■ RECORDS FOR THE EXERCISE
>> begin
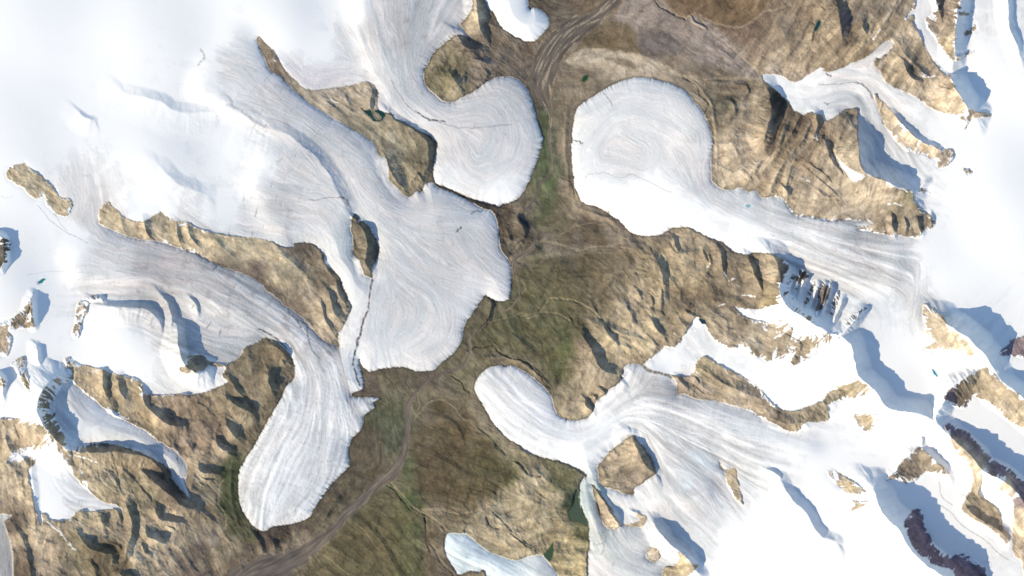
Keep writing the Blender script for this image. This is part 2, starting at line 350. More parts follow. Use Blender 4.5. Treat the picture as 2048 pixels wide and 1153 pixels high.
>> end
>> begin
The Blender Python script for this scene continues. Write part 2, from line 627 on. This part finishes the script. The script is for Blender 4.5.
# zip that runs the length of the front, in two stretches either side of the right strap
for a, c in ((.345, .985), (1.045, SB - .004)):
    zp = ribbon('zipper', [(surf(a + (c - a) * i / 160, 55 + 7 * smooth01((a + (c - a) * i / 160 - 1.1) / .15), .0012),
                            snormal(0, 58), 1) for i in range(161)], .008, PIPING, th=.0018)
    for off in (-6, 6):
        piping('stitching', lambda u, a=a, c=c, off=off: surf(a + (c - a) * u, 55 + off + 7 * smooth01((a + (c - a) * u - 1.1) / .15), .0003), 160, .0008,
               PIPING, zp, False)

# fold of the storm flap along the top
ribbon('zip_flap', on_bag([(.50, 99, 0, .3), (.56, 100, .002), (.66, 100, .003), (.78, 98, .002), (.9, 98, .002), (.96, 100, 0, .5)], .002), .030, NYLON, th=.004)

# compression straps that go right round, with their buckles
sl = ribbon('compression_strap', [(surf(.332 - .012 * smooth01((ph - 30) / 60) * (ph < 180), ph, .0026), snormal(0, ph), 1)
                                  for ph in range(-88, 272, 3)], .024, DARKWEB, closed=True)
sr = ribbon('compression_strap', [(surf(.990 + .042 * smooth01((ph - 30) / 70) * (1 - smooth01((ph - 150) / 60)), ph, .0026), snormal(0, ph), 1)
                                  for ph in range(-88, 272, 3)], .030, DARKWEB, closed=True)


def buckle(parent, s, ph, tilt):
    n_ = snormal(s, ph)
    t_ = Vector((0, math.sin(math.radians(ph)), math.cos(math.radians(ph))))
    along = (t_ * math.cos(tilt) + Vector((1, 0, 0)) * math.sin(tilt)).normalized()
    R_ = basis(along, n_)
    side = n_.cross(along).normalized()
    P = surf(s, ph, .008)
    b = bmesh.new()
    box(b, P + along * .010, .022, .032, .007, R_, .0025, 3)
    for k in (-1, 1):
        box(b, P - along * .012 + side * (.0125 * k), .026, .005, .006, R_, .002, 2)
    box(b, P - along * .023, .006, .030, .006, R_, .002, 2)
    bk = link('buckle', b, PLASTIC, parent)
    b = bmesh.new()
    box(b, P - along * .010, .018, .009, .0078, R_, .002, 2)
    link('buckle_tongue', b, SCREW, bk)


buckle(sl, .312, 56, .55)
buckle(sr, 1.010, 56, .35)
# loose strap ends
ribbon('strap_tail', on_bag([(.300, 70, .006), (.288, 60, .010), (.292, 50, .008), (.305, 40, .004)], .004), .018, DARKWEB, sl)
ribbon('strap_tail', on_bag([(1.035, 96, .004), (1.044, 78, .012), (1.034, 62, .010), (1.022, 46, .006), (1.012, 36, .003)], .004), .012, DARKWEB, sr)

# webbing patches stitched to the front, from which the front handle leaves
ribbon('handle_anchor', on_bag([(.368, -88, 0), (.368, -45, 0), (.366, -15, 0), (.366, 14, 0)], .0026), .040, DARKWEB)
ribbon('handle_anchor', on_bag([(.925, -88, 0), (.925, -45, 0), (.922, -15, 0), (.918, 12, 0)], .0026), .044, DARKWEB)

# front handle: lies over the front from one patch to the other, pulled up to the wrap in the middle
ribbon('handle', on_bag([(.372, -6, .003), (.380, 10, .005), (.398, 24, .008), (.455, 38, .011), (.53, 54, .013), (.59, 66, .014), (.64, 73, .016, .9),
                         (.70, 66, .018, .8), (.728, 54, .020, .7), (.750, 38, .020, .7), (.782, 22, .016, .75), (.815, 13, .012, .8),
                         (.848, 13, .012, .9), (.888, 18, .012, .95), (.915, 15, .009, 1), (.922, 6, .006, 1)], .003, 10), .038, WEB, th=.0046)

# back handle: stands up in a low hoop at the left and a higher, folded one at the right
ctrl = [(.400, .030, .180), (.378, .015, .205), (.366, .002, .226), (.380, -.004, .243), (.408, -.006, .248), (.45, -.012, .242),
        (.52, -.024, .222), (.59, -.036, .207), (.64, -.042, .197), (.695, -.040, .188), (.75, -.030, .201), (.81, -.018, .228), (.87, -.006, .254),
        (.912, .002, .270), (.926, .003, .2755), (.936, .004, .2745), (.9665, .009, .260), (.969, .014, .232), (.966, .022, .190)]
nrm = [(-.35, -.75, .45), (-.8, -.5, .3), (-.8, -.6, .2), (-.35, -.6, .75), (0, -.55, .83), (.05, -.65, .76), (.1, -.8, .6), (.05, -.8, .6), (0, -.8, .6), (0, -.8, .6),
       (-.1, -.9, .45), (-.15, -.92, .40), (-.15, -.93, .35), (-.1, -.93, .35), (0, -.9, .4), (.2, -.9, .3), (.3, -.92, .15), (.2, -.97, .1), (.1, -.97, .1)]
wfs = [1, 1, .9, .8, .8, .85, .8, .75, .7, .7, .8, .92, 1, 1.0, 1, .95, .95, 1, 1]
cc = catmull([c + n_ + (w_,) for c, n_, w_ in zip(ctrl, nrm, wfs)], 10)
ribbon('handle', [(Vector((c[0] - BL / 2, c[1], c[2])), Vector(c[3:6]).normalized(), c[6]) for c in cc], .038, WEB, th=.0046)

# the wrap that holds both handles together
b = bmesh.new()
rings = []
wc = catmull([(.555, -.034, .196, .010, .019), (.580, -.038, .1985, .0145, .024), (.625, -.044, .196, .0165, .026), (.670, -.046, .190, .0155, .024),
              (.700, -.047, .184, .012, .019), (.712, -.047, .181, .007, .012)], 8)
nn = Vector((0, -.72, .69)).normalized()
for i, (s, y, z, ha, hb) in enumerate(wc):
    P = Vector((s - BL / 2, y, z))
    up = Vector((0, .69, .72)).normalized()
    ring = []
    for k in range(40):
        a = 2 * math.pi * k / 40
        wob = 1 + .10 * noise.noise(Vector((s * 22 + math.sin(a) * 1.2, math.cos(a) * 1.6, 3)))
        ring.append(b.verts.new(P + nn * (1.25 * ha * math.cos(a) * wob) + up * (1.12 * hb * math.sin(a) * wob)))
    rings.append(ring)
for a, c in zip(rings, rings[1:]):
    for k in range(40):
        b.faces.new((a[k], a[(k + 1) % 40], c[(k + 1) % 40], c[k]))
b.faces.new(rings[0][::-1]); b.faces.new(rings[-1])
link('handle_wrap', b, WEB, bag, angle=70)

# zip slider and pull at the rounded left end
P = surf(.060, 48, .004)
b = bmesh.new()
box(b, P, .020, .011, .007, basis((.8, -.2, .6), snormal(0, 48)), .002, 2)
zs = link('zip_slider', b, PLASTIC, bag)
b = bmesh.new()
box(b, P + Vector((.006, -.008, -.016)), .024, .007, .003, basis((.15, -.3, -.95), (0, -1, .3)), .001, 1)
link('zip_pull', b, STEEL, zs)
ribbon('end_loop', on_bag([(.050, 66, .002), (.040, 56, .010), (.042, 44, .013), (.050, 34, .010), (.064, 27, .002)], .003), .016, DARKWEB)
>> end
■ TASK BRIEF
Out of the material above, gather each line where "part" appears.

■ FINISHED EXERCISE
Keep writing the Blender script for this image. This is part 2, starting at line 350. More parts follow. Use Blender 4.5. Treat the picture as 2048 pixels wide and 1153 pixels high.
The Blender Python script for this scene continues. Write part 2, from line 627 on. This part finishes the script. The script is for Blender 4.5.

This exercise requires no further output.